> [Problem details]: Write out the listing below without alteration, omitting its pictures.

--- Start ---

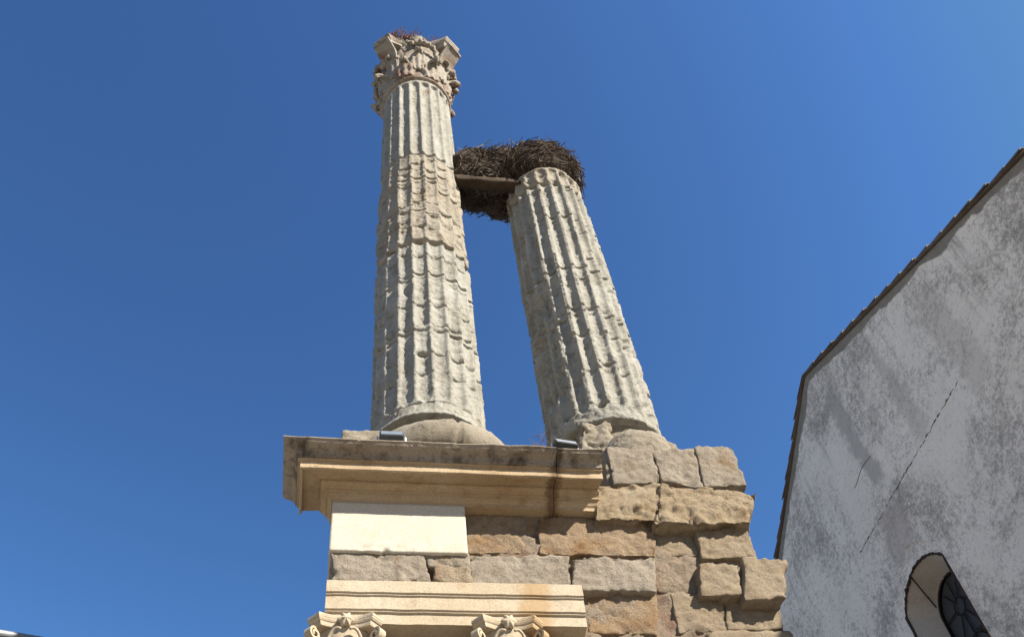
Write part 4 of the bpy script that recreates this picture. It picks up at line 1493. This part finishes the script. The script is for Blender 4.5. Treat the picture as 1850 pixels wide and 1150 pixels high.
# ------------------------------------------------------------------ house whose eave shows at the lower left
hy = 15.0
p0 = Vector((-0.37527 * hy, hy, 0.79855 * hy + CAM_Z))
house = empty('white_house', (p0.x, p0.y, 0), R(14.4))
tag(house, 'white house of which only a grey roof edge shows at the lower left', 'house')
M['house_white'] = stone('house limewash', (0.72, 0.71, 0.69), (0.80, 0.79, 0.77), (0.45, 0.43, 0.40), None, 0.6, 0.3, off=40.0, bump=0.1)
M['eave'] = plain('grey eave board', (0.30, 0.29, 0.30), 0.8, 0, 0.25, 6)
M['gutter'] = plain('pale gutter', (0.22, 0.225, 0.23), 0.4, 0.2, 0.1, 6)
ez = p0.z - 0.12
mb = MB(); mb.box(-7.0, 2.6, 0.55, 8.5, 0.0, ez - 0.05); local_obj(mb, 'wall', M['house_white'], house)
mb = MB()
vs = [(-7.3, 0.06, ez), (2.9, 0.06, ez), (2.9, 4.5, ez + 1.5), (-7.3, 4.5, ez + 1.5), (2.9, 9.0, ez), (-7.3, 9.0, ez)]
vs2 = [(x, y, z_ - 0.12 + (0.0)) for x, y, z_ in vs]
mb.add(vs + vs2, [(0, 1, 2, 3), (3, 2, 4, 5), (6, 9, 8, 7), (9, 11, 10, 8), (0, 6, 7, 1), (5, 4, 10, 11), (1, 7, 8, 2), (2, 8, 10, 4), (0, 3, 9, 6), (3, 5, 11, 9)])
local_obj(mb, 'roof', M['eave'], house)
mb = MB(); mb.tube([(-7.3, 0.0, ez + 0.04), (2.9, 0.0, ez + 0.04)], 0.075, 10); local_obj(mb, 'gutter', M['gutter'], house, True)
for xx in (-5.5, -3.0, -0.5, 1.6):
    for zz in (1.6, 5.0, 8.6):
        mb = MB()
        mb.box(xx - 0.45, xx + 0.45, 0.50, 0.545, zz, zz + 1.3)
        w_ = local_obj(mb, 'window', M['glass'], house)
        mb = MB()
        for a in (-0.5, 0.42):
            mb.box(xx + a, xx + a + 0.08, 0.46, 0.548, zz - 0.08, zz + 1.38)
        mb.box(xx - 0.42, xx + 0.42, 0.46, 0.498, zz - 0.08, zz)
        mb.box(xx - 0.42, xx + 0.42, 0.46, 0.498, zz + 1.3, zz + 1.38)
        local_obj(mb, 'frame', M['house_white'], w_)

bpy.context.view_layer.update()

--- End ---

> [Correct result]:
Write part 4 of the bpy script that recreates this picture. It picks up at line 1493. This part finishes the script. The script is for Blender 4.5. Treat the picture as 1850 pixels wide and 1150 pixels high.
# ------------------------------------------------------------------ house whose eave shows at the lower left
hy = 15.0
p0 = Vector((-0.37527 * hy, hy, 0.79855 * hy + CAM_Z))
house = empty('white_house', (p0.x, p0.y, 0), R(14.4))
tag(house, 'white house of which only a grey roof edge shows at the lower left', 'house')
M['house_white'] = stone('house limewash', (0.72, 0.71, 0.69), (0.80, 0.79, 0.77), (0.45, 0.43, 0.40), None, 0.6, 0.3, off=40.0, bump=0.1)
M['eave'] = plain('grey eave board', (0.30, 0.29, 0.30), 0.8, 0, 0.25, 6)
M['gutter'] = plain('pale gutter', (0.22, 0.225, 0.23), 0.4, 0.2, 0.1, 6)
ez = p0.z - 0.12
mb = MB(); mb.box(-7.0, 2.6, 0.55, 8.5, 0.0, ez - 0.05); local_obj(mb, 'wall', M['house_white'], house)
mb = MB()
vs = [(-7.3, 0.06, ez), (2.9, 0.06, ez), (2.9, 4.5, ez + 1.5), (-7.3, 4.5, ez + 1.5), (2.9, 9.0, ez), (-7.3, 9.0, ez)]
vs2 = [(x, y, z_ - 0.12 + (0.0)) for x, y, z_ in vs]
mb.add(vs + vs2, [(0, 1, 2, 3), (3, 2, 4, 5), (6, 9, 8, 7), (9, 11, 10, 8), (0, 6, 7, 1), (5, 4, 10, 11), (1, 7, 8, 2), (2, 8, 10, 4), (0, 3, 9, 6), (3, 5, 11, 9)])
local_obj(mb, 'roof', M['eave'], house)
mb = MB(); mb.tube([(-7.3, 0.0, ez + 0.04), (2.9, 0.0, ez + 0.04)], 0.075, 10); local_obj(mb, 'gutter', M['gutter'], house, True)
for xx in (-5.5, -3.0, -0.5, 1.6):
    for zz in (1.6, 5.0, 8.6):
        mb = MB()
        mb.box(xx - 0.45, xx + 0.45, 0.50, 0.545, zz, zz + 1.3)
        w_ = local_obj(mb, 'window', M['glass'], house)
        mb = MB()
        for a in (-0.5, 0.42):
            mb.box(xx + a, xx + a + 0.08, 0.46, 0.548, zz - 0.08, zz + 1.38)
        mb.box(xx - 0.42, xx + 0.42, 0.46, 0.498, zz - 0.08, zz)
        mb.box(xx - 0.42, xx + 0.42, 0.46, 0.498, zz + 1.3, zz + 1.38)
        local_obj(mb, 'frame', M['house_white'], w_)

bpy.context.view_layer.update()